The message told of a swift surprise attack upon him in a sector where he had felt secure. Morgan the peacemaker, who had come to believe that the only way to maintain peace among the American railroads was to see that they were held in “safe hands,” had almost lost control of the Northern Pacific Railroad in a raid without warning by a man whom he considered unsafe.

The raider was Edward H. Harriman, a shrewd little man with sharp bespectacled eyes and a drooping mustache, a stockbroker turned railroad manager. Harriman had crossed swords with Morgan in earlier years; back in 1887, as I have already recounted in Chapter VI, he had taken control of the Dubuque & Sioux City Railroad in Iowa by a trick that Morgan regarded as crafty. Some years later, when Jacob Schiff of the New York banking firm of Kuhn, Loeb & Company had been trying to reorganize the Union Pacific Railroad, and had found that somebody—he didn't know who—was trying to upset his reorganization plan, Schiff had suspected Morgan
and had called him up. Morgan had replied that he himself was not interested in the Union Pacific, but that he knew who was throwing the monkey wrenches into Schiff's plans. “It's that little fellow Harriman,” said Morgan. “You want to look out for him.” Schiff had thereupon conferred with Harriman, and had made with him a treaty of peace by which Harriman would have a part in the new Union Pacific management. So well did Harriman play his cards and so able did he prove himself at practical railroad management that presently he was not only running the whole Union Pacific Railroad, with Schiff as his firm backer and ally, but was brilliantly transforming a run-down property into an efficient, up-to-date, and highly profitable one. The little man with the spectacles was a genius, equally adept at rebuilding a railroad across the Rocky Mountains and at conducting a foray on the New York Stock Exchange. He was also a man of Napoleonic ambition, ready to challenge Morgan's pervasive influence. His moment for attack came in the spring of 1901.
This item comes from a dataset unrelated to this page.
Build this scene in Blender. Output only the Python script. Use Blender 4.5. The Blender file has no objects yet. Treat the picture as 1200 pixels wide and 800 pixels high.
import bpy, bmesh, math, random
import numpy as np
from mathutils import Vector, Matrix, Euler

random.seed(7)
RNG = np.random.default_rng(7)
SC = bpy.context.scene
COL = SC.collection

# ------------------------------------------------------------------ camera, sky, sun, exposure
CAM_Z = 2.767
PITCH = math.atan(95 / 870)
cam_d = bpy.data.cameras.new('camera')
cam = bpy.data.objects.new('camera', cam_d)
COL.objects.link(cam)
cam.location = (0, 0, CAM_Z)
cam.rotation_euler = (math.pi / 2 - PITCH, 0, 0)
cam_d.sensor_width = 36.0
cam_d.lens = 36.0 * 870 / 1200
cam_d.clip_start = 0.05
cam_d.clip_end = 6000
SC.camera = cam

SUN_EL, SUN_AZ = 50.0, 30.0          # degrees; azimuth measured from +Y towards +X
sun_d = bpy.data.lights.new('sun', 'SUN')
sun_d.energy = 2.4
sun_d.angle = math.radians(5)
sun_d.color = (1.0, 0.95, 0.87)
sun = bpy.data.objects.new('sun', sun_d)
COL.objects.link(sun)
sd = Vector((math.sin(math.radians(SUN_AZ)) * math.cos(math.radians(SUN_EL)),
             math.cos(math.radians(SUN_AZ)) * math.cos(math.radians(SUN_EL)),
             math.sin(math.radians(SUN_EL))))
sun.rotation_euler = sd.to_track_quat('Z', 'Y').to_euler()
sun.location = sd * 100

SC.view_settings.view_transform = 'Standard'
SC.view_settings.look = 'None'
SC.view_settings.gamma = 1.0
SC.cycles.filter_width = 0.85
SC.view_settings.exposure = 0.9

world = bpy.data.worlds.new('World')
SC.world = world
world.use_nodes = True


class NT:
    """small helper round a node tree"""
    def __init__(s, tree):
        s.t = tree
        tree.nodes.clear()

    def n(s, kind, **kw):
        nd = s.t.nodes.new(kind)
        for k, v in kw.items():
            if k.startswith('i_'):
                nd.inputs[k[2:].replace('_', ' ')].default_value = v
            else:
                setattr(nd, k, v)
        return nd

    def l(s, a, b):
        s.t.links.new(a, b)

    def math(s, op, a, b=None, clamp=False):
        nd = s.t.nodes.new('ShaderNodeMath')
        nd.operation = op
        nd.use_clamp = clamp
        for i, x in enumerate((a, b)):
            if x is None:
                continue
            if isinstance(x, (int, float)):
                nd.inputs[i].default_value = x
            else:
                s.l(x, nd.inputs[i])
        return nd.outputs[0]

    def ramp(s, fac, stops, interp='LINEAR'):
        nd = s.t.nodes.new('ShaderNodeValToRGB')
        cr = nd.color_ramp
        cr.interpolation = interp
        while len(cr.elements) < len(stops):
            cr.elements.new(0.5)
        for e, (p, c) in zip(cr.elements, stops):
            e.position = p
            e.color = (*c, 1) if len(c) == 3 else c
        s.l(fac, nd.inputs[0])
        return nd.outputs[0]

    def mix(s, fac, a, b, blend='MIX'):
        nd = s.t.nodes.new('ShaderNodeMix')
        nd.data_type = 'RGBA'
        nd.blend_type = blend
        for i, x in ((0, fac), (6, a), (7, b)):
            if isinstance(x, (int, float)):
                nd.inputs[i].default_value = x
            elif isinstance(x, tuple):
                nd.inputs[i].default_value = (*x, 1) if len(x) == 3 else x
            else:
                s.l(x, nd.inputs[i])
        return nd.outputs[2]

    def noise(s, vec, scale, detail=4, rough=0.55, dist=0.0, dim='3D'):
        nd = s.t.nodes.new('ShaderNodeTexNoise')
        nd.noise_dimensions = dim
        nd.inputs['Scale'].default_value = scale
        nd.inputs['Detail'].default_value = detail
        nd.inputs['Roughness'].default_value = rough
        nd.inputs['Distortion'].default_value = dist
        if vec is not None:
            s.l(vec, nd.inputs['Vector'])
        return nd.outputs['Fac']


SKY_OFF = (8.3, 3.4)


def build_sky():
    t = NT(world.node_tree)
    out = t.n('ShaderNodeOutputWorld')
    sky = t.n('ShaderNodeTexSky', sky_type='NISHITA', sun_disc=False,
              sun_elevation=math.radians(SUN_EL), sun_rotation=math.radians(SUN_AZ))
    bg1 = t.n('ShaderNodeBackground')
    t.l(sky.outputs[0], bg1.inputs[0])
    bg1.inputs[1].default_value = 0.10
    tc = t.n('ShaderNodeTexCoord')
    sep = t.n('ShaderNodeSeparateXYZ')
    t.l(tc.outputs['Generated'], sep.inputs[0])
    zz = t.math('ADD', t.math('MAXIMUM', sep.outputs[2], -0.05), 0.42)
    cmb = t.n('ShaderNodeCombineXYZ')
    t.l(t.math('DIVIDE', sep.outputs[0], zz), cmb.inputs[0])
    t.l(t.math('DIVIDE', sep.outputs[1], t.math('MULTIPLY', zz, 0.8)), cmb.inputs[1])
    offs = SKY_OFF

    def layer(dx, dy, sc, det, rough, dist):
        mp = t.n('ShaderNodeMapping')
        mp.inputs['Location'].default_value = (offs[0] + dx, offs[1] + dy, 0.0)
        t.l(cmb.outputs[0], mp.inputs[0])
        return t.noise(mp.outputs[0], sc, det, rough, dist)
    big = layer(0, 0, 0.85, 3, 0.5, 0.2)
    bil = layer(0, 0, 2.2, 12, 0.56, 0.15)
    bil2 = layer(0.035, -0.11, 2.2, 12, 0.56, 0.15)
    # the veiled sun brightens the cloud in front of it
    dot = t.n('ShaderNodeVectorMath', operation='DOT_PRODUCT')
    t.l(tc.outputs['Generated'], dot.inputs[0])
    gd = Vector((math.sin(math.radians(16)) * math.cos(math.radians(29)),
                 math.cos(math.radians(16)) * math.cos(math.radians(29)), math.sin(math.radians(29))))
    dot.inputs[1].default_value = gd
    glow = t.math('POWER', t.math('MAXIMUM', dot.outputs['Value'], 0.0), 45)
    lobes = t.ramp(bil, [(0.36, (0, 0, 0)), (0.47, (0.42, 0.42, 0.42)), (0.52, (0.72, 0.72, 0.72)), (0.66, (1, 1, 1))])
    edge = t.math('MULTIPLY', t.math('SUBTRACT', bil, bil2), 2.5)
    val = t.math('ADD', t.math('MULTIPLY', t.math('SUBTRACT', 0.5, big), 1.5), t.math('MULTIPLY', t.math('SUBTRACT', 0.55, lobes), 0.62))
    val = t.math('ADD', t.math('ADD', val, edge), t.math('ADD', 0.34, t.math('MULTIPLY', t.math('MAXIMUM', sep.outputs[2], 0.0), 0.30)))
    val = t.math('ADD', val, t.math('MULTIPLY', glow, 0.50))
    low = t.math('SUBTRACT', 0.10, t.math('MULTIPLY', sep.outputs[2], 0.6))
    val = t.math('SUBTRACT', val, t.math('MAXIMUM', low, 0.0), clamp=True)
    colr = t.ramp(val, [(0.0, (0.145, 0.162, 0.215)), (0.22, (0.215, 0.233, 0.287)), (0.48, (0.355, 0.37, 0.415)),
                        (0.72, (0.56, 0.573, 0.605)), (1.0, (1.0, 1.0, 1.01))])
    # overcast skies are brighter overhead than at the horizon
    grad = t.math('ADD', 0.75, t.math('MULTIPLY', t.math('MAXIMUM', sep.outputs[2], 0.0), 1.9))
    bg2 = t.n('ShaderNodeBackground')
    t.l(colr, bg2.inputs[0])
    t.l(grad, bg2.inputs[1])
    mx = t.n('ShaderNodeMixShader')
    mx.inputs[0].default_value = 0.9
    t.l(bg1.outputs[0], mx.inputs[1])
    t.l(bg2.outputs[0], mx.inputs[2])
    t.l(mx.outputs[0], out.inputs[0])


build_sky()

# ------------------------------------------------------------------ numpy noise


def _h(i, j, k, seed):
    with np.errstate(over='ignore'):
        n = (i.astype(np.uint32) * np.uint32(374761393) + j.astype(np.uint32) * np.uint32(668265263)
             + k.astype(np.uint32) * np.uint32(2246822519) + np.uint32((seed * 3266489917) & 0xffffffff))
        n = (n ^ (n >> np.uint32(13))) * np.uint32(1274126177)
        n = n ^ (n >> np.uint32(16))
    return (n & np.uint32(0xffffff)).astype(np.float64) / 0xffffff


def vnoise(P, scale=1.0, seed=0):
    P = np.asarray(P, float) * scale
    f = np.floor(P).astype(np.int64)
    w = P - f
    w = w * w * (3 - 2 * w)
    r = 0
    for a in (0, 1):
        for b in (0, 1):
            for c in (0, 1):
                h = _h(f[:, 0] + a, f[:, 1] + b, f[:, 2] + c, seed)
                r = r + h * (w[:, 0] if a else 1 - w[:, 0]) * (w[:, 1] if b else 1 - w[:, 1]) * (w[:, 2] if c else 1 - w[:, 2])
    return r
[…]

To understand what happened you must realize that Harriman's Union Pacific reached no farther east than Omaha, and had no access to Chicago. And also that the rival Northern Pacific, which was controlled by Morgan and James J. Hill, reached no farther east than St. Paul and Duluth, and likewise had no access to Chicago. The managements of both the Union Pacific and the Northern Pacific cast longing eyes upon a third road which not only had access to Chicago—and to St. Louis as well—but also was the most important road in the Iowa region; this was the Chicago, Burlington & Quincy, known for short sometimes as the C. B. & Q. and sometimes as the Burlington. Both the Union Pacific and the Northern Pacific wanted to buy control of the. Burlington for the sake of the useful connections it would give them. And in March 1901 the Morgan-Hill group, representing the Northern Pacific, got it—purchased a large majority of the Burlington stock and thus achieved what looked like a secure grasp. Apparently Harriman had lost his chance for the Burlington.

But Harriman would not accept defeat. What he thereupon did, with the aid of ample credit from Schiff and other bankers, was astonishing. He tried to buy, not the Burlington, but
the
Northern Pacific itself
, his rivals' own line, right out of their grip.

Morgan and Hill and their friends owned considerably less than half of the stock of the Northern Pacific. In ordinary cases such a minority holding was sufficient to guarantee control of a large corporation. But in this case it gave Harriman his opportunity. Acting through Schiff, he began to buy Northern Pacific stock heavily right on the open market, through the Stock Exchange. The moment was auspicious for such a maneuver, for the launching of the Steel Corporation had set off a furious stockmarket boom, speculative pools were active, and stocks were gyrating; Harriman rightly reasoned that if his heavy purchases caused the price of Northern Pacific to rise, people would simply assume that speculators were responsible. Harriman bought and bought and bought. The price of Northern Pacific climbed. Yet for many days nobody seemed to realize what was happening.

At the end of April old James J. Hill, who was out in Seattle, decided that the rise in Northern Pacific shares must be investigated, and set out for New York by special train. On Friday, May 3, he arrived in New York, went to see Schiff, and learned to his amazement that Harriman and Schiff had already succeeded—or almost succeeded—in buying control of the road. He at once reported the situation to Morgan's partners, who were thunderstruck.

In Morgan's absence, Robert Bacon was in charge at 23 Wall Street. (Coster, the great authority on railroad finances, had died a few months earlier.) Bacon and his colleagues had been caught sound asleep at the switch. They were aware that the Harriman group were buying, and thought this was being done with a view to gaining representation on the Northern Pacific board of directors, but they had no idea of the scale of the operation. It seemed incredible, but it was true.

As a matter of fact, Harriman had not yet quite succeeded in getting a sure majority. In the Northern Pacific, both the common and the preferred stock had the right to vote. Of a total of 750,000 shares of preferred, Harriman had got hold of 420,000—well over half. But of the 800,000 shares of common, he had thus far acquired only a little over 370,000—not quite half. Of the two classes of stock combined, that gave
him a little over fifty per cent—790,000 out of 1,550,000. But in a pinch the common stock might be more valuable, since the preferred was subject to retirement; and of the common he still lacked a majority, though he was mighty close to achieving it.